Jan-Oct Thai trade nears $4B, but imports make up 82%

The Cambodia-Thailand merchandise trade increased by over one-fifth on-year in the January-October period, nearly missing the $4 billion mark, although imports from Thailand accounted for an 82.34 per cent share, Customs reported.

Despite that, it may be possible to fill the trade gap in the long run, by stepping up and improving cooperation between the two countries, as well as ensuring Cambodia’s self-sufficiency in meeting domestic demand, analysts have said.

The 10-month commodity trade between the two countries amounted to $3.952 billion, up 21.40 per cent year-on-year from $3.255 billion, with a monthly average of $395.203 million, according to the General Department of Customs and Excise (GDCE).

Cambodian exports to and imports from Thailand over the period were to the tune of $698.010 million and $3.254 billion, respectively, bouncing up by 35.98 per cent and 18.67 per cent year-on-year, with monthly means of $69.801 million and $325.402 million.

Cambodia’s trade deficit with Thailand came to $2.556 billion, expanding by 14.68 per cent on a yearly basis.

GDCE figures indicate that bilateral trade has been on a loose monthly uptrend this year, having averaged $391.606 million a month in the January-March quarter, while Cambodian exports have been on a far more noticeable monthly downtrend, recording a monthly mean of $106.06 million in the same quarter.

October showed particularly weak performance, with two-way trade amounting to $325.0 million, down 19.6 per cent year-on-year and 18.57 per cent month-on-month, while Cambodian exports totalled $42.96 million, up 16 per cent year-on-year and rebounding by 4.3 per cent from September after a 24.90 per cent month-on-month drop.

Cambodia Chamber of Commerce (CCC) vice-president Lim Heng sees the steadily growing trade flows – which he expects to keep trending up higher – as an indication of good cooperation between the two neighbouring countries’ governments and peoples.

“Aside from enjoying good bilateral relations, both nations are also members of the Regional Comprehensive Economic Partnership [RCEP], [which will enable] the volume of trade between the two countries to ratchet up even further down the line,” he said.

The RCEP is the world’s largest trade pact, signed on November 15, 2020 by the 10 ASEAN member states and five additional Asia-Pacific countries – Australia, China, Japan, New Zealand and South Korea. The deal entered into force in Cambodia and nine other nations on January 1, 2022.

Heng speculated that the actual Cambodia-Thai trade volumes should be considerably higher than the reported figures, reasoning that not all goods exchanged at every border crossing make it into official tallies.

Cambodia is a big buyer of Thai construction materials, electronics and electric equipment, machinery, vehicles, fuel, fertilisers, cosmetics, and food and beverage products, he said, adding that it mainly exports agricultural items to Thailand.

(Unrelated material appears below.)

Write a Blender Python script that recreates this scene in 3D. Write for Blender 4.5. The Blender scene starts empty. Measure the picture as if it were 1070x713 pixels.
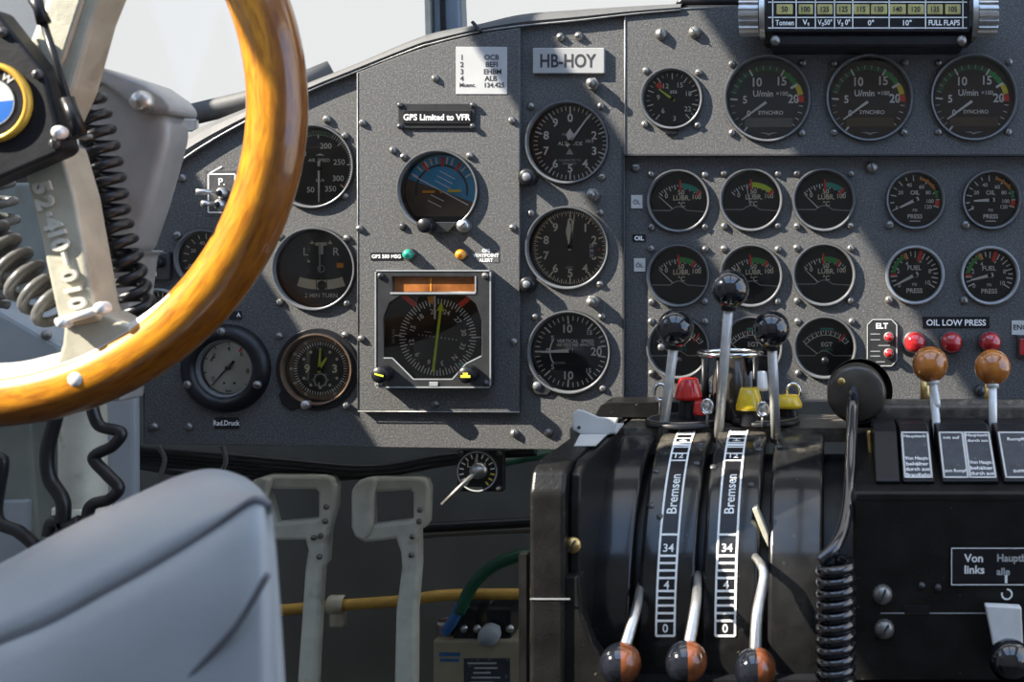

Hong Vanak, director of International Economics at the Royal Academy of Cambodia, echoed Heng’s sentiment that the two countries’ proximity and good political relations underpin their steadily rising trade.

However, he suggested that Cambodia’s trade deficit with Thailand was “inevitable”, given that both countries produce similar commodities, although the latter is larger by land area – around 2.89 times as much – and has a much larger production capacity overall.

To help remedy the imbalance, Cambodia should seek to draw in additional foreign direct investment (FDI) inflows towards ensuring that the Kingdom can meet domestic demand, he opined.

“This imbalance will persist for quite a while, but we can temper it to some extent by striving to process more products locally and attracting investors. In addition, it is necessary to convince and encourage people to use more local goods.

“[However,] I’m not optimistic that the Cambodian-Thai trade balance will ever even out, no matter how many years go by,” he said.

In 2021, the merchandise trade between the two countries totalled $4.084 billion, up 8.57 per cent versus the previous year, according to the GDCE. Cambodian exports to Thailand shrunk by 30.81 per cent to $620.214 million, whereas imports grew by 20.89 per cent to $3.463 billion.

Cambodia’s trade deficit with Thailand expanded by 44.43 per cent last year, reaching $2.843 billion.